My time to leave came and went, and I kept working. Finally, I emailed what I had done to the person who had assigned it to me, and told Editor 1 what I had been working on. I mentioned that I had to meet my mom, and he told me to go.
I would have stayed as long as they would have kept me, but I realized my mom is only staying for another day, and I am going to have a lot of alone time when she is gone, so I should see her while she is around.
I left and picked her up at her hotel.
After we had dinner and loaded up the car with some of my stuff, we went back to my new apartment. I don’t think it was a coincidence that the doormat was now outside of the door. I guess Thing 1 just didn’t want to leave my keys outside, but she could have mentioned it.
I struggled with the keys at first, and was convinced that I had not been given the right ones to get in. I knocked on the door to no avail. But eventually I figured it out. Doors can be tough.
We got into the apartment and had to figure out which room was mine. But it wasn’t hard since the girl who left had also left a piece of paper with her name on it, taped to the door of her bedroom. Well, I guess it could be considered my bedroom now.
But I was just there to drop things off. I wasn’t staying. I am going to remain at my mother’s hotel until she leaves to head home.
We got all my stuff from my car to the room, with only one minor mishap, when the bottom fell out of a box I had filled with all kinds of tiny stuff that surely we didn’t get all of off the ground where I dropped it.
Then we set sail for Wal-Mart. I typed it into the magic little GPS, putting all of my faith in the direction diva. We followed it right onto some sort of pitch black back roads, definitely full of deer waiting to jump in front of my car. Not scary at all.

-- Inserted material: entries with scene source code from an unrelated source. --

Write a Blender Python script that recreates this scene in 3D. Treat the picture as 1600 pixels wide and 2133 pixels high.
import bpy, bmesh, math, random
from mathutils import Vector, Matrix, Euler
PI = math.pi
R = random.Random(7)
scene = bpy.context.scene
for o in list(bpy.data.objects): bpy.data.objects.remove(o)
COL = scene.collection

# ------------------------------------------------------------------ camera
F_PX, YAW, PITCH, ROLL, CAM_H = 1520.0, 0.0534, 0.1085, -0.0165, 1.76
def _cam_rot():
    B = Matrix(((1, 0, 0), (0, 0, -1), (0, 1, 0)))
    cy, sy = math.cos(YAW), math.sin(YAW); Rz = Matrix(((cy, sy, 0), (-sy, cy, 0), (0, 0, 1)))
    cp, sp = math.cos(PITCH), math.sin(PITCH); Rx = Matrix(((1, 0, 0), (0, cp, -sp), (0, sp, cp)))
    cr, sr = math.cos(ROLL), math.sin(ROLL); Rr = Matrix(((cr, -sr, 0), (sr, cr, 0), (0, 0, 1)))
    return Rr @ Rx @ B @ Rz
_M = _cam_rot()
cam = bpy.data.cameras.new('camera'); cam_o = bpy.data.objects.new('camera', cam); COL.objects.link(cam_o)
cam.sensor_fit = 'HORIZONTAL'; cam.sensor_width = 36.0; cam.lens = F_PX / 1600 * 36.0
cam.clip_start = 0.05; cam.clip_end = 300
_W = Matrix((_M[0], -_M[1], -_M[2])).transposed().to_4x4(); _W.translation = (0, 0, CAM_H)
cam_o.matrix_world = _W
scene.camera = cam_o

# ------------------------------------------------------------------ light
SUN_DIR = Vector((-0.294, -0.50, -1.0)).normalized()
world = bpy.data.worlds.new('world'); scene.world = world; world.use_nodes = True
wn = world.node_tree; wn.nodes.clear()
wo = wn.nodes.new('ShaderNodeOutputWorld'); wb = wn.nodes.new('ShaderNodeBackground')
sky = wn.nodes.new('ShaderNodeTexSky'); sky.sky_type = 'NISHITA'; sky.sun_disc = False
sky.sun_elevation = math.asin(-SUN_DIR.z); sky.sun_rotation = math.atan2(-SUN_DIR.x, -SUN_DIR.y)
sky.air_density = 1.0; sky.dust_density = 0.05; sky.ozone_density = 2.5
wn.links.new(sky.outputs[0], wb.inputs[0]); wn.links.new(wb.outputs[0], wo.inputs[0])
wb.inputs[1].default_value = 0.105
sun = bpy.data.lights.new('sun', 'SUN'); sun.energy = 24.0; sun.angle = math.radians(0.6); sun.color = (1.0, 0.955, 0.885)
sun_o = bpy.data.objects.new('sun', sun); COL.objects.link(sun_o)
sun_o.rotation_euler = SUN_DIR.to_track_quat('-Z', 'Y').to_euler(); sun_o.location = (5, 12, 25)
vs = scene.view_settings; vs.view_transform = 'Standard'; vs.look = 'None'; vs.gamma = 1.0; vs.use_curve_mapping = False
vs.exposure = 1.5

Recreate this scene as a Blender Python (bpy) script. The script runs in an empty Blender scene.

The first hazard we came across though, was a car accident. We think the car might have hit a deer, but there was no way to tell. Well, there probably was a way, but we didn’t really look into it. You can assume it was a deer.
I was completely frightened by an actual deer not far from the accident. I was sure it was waiting to jump out in front of me, but it didn’t. And I scared my mom with my gasp of terror at the moment I saw it.
She was the one who scared me next though. There was a cop car coming at us with lights flashing that scared her. It was really loud, and driving really fast, but it still shouldn’t have been anything to panic over. We figured that since we were in the middle of nowhere it was probably heading to the accident we had passed.
When we finally made it to Wal-Mart, we pretty much vowed never to go there again. At least not in the dark. There seem to be deer running in front of cars everywhere here, and driving in the dark probably isn’t the safest thing to do on those back roads even without the wildlife. We had more excitement on that drive than necessary.
But Wal-Mart is always a fun time, so that almost made up for it. I got a whole bunch of UNC-themed bedding for my new accommodations, perfect for the dorm room that I ended up in.
Leaving was interesting because it was my task to get the GPS to take us back a different way than we had come. I did so successfully, but the road that it took us on wasn’t that much better.
Nonetheless we made it back just in time to see the Giants take the World Series. Maybe Brian Wilson will shave his beard now. But one can only hope.